- INFORMATION PROVIDED -
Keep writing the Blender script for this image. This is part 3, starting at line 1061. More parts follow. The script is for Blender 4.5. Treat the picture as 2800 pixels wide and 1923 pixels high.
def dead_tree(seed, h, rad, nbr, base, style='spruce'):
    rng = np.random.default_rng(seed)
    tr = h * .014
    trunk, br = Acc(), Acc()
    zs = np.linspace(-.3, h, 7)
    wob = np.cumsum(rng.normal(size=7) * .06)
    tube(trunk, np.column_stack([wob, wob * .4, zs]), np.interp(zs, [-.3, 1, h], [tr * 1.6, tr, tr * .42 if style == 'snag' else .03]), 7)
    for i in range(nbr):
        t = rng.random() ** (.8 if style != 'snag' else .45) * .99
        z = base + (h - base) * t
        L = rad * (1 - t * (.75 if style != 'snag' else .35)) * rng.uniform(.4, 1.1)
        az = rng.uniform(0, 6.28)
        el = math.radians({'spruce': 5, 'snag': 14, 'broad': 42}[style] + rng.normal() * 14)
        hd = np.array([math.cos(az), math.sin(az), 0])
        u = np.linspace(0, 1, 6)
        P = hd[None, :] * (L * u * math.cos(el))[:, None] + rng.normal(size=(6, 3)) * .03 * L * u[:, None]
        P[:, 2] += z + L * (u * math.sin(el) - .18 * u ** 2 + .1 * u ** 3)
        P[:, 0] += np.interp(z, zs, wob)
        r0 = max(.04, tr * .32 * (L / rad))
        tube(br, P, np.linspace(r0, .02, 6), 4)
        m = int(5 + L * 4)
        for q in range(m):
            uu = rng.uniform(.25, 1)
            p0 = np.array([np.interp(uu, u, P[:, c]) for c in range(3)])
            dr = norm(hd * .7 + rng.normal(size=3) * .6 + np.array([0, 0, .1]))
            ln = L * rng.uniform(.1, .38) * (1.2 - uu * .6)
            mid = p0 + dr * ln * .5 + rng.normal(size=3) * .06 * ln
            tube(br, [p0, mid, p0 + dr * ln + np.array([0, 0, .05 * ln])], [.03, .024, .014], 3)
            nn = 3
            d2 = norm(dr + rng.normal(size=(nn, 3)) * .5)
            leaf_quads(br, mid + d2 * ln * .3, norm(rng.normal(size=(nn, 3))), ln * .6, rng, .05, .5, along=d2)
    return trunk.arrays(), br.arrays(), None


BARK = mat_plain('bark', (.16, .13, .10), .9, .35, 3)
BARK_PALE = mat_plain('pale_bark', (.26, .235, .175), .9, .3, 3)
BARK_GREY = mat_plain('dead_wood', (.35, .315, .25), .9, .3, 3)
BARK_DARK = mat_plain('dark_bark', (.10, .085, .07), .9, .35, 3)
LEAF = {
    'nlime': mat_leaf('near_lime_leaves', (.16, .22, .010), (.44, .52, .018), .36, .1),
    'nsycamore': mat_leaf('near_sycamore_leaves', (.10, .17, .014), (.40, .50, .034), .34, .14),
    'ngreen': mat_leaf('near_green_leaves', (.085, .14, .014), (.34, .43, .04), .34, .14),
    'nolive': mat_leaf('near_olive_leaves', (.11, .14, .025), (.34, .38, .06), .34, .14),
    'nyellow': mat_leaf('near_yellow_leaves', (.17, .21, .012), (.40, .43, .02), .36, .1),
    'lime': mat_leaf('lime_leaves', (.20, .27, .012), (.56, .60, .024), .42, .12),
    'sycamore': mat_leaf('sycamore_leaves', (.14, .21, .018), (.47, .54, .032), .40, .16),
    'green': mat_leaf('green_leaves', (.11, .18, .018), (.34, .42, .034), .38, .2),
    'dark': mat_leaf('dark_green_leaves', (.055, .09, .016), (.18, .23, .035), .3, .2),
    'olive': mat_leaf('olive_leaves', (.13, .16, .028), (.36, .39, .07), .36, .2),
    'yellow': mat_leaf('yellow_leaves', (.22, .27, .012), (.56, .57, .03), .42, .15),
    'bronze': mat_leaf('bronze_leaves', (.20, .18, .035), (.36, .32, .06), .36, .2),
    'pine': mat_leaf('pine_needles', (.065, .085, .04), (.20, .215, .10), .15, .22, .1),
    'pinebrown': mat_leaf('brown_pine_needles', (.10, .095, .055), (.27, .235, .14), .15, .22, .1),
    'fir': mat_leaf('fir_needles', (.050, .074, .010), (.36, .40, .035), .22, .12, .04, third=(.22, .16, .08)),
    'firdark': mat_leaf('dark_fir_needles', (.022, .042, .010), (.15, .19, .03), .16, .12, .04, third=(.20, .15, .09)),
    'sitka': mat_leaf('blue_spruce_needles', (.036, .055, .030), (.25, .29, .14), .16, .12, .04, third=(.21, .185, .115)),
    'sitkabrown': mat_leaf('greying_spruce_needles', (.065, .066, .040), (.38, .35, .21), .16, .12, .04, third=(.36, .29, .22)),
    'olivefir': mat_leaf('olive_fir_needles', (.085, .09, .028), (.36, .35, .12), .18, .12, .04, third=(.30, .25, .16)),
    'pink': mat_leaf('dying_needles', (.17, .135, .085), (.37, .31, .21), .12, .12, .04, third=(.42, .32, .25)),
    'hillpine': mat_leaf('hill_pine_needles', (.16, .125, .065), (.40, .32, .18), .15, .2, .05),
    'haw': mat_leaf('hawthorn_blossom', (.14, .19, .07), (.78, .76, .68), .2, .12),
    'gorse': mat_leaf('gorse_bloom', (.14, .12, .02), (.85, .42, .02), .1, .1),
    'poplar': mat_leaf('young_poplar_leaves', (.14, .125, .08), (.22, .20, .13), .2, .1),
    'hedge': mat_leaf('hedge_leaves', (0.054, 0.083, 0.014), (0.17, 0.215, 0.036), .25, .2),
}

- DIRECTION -
Each line of the listing above should be output exactly.

- OUTPUT BELOW -
Keep writing the Blender script for this image. This is part 3, starting at line 1061. More parts follow. The script is for Blender 4.5. Treat the picture as 2800 pixels wide and 1923 pixels high.
def dead_tree(seed, h, rad, nbr, base, style='spruce'):
    rng = np.random.default_rng(seed)
    tr = h * .014
    trunk, br = Acc(), Acc()
    zs = np.linspace(-.3, h, 7)
    wob = np.cumsum(rng.normal(size=7) * .06)
    tube(trunk, np.column_stack([wob, wob * .4, zs]), np.interp(zs, [-.3, 1, h], [tr * 1.6, tr, tr * .42 if style == 'snag' else .03]), 7)
    for i in range(nbr):
        t = rng.random() ** (.8 if style != 'snag' else .45) * .99
        z = base + (h - base) * t
        L = rad * (1 - t * (.75 if style != 'snag' else .35)) * rng.uniform(.4, 1.1)
        az = rng.uniform(0, 6.28)
        el = math.radians({'spruce': 5, 'snag': 14, 'broad': 42}[style] + rng.normal() * 14)
        hd = np.array([math.cos(az), math.sin(az), 0])
        u = np.linspace(0, 1, 6)
        P = hd[None, :] * (L * u * math.cos(el))[:, None] + rng.normal(size=(6, 3)) * .03 * L * u[:, None]
        P[:, 2] += z + L * (u * math.sin(el) - .18 * u ** 2 + .1 * u ** 3)
        P[:, 0] += np.interp(z, zs, wob)
        r0 = max(.04, tr * .32 * (L / rad))
        tube(br, P, np.linspace(r0, .02, 6), 4)
        m = int(5 + L * 4)
        for q in range(m):
            uu = rng.uniform(.25, 1)
            p0 = np.array([np.interp(uu, u, P[:, c]) for c in range(3)])
            dr = norm(hd * .7 + rng.normal(size=3) * .6 + np.array([0, 0, .1]))
            ln = L * rng.uniform(.1, .38) * (1.2 - uu * .6)
            mid = p0 + dr * ln * .5 + rng.normal(size=3) * .06 * ln
            tube(br, [p0, mid, p0 + dr * ln + np.array([0, 0, .05 * ln])], [.03, .024, .014], 3)
            nn = 3
            d2 = norm(dr + rng.normal(size=(nn, 3)) * .5)
            leaf_quads(br, mid + d2 * ln * .3, norm(rng.normal(size=(nn, 3))), ln * .6, rng, .05, .5, along=d2)
    return trunk.arrays(), br.arrays(), None


BARK = mat_plain('bark', (.16, .13, .10), .9, .35, 3)
BARK_PALE = mat_plain('pale_bark', (.26, .235, .175), .9, .3, 3)
BARK_GREY = mat_plain('dead_wood', (.35, .315, .25), .9, .3, 3)
BARK_DARK = mat_plain('dark_bark', (.10, .085, .07), .9, .35, 3)
LEAF = {
    'nlime': mat_leaf('near_lime_leaves', (.16, .22, .010), (.44, .52, .018), .36, .1),
    'nsycamore': mat_leaf('near_sycamore_leaves', (.10, .17, .014), (.40, .50, .034), .34, .14),
    'ngreen': mat_leaf('near_green_leaves', (.085, .14, .014), (.34, .43, .04), .34, .14),
    'nolive': mat_leaf('near_olive_leaves', (.11, .14, .025), (.34, .38, .06), .34, .14),
    'nyellow': mat_leaf('near_yellow_leaves', (.17, .21, .012), (.40, .43, .02), .36, .1),
    'lime': mat_leaf('lime_leaves', (.20, .27, .012), (.56, .60, .024), .42, .12),
    'sycamore': mat_leaf('sycamore_leaves', (.14, .21, .018), (.47, .54, .032), .40, .16),
    'green': mat_leaf('green_leaves', (.11, .18, .018), (.34, .42, .034), .38, .2),
    'dark': mat_leaf('dark_green_leaves', (.055, .09, .016), (.18, .23, .035), .3, .2),
    'olive': mat_leaf('olive_leaves', (.13, .16, .028), (.36, .39, .07), .36, .2),
    'yellow': mat_leaf('yellow_leaves', (.22, .27, .012), (.56, .57, .03), .42, .15),
    'bronze': mat_leaf('bronze_leaves', (.20, .18, .035), (.36, .32, .06), .36, .2),
    'pine': mat_leaf('pine_needles', (.065, .085, .04), (.20, .215, .10), .15, .22, .1),
    'pinebrown': mat_leaf('brown_pine_needles', (.10, .095, .055), (.27, .235, .14), .15, .22, .1),
    'fir': mat_leaf('fir_needles', (.050, .074, .010), (.36, .40, .035), .22, .12, .04, third=(.22, .16, .08)),
    'firdark': mat_leaf('dark_fir_needles', (.022, .042, .010), (.15, .19, .03), .16, .12, .04, third=(.20, .15, .09)),
    'sitka': mat_leaf('blue_spruce_needles', (.036, .055, .030), (.25, .29, .14), .16, .12, .04, third=(.21, .185, .115)),
    'sitkabrown': mat_leaf('greying_spruce_needles', (.065, .066, .040), (.38, .35, .21), .16, .12, .04, third=(.36, .29, .22)),
    'olivefir': mat_leaf('olive_fir_needles', (.085, .09, .028), (.36, .35, .12), .18, .12, .04, third=(.30, .25, .16)),
    'pink': mat_leaf('dying_needles', (.17, .135, .085), (.37, .31, .21), .12, .12, .04, third=(.42, .32, .25)),
    'hillpine': mat_leaf('hill_pine_needles', (.16, .125, .065), (.40, .32, .18), .15, .2, .05),
    'haw': mat_leaf('hawthorn_blossom', (.14, .19, .07), (.78, .76, .68), .2, .12),
    'gorse': mat_leaf('gorse_bloom', (.14, .12, .02), (.85, .42, .02), .1, .1),
    'poplar': mat_leaf('young_poplar_leaves', (.14, .125, .08), (.22, .20, .13), .2, .1),
    'hedge': mat_leaf('hedge_leaves', (0.054, 0.083, 0.014), (0.17, 0.215, 0.036), .25, .2),
}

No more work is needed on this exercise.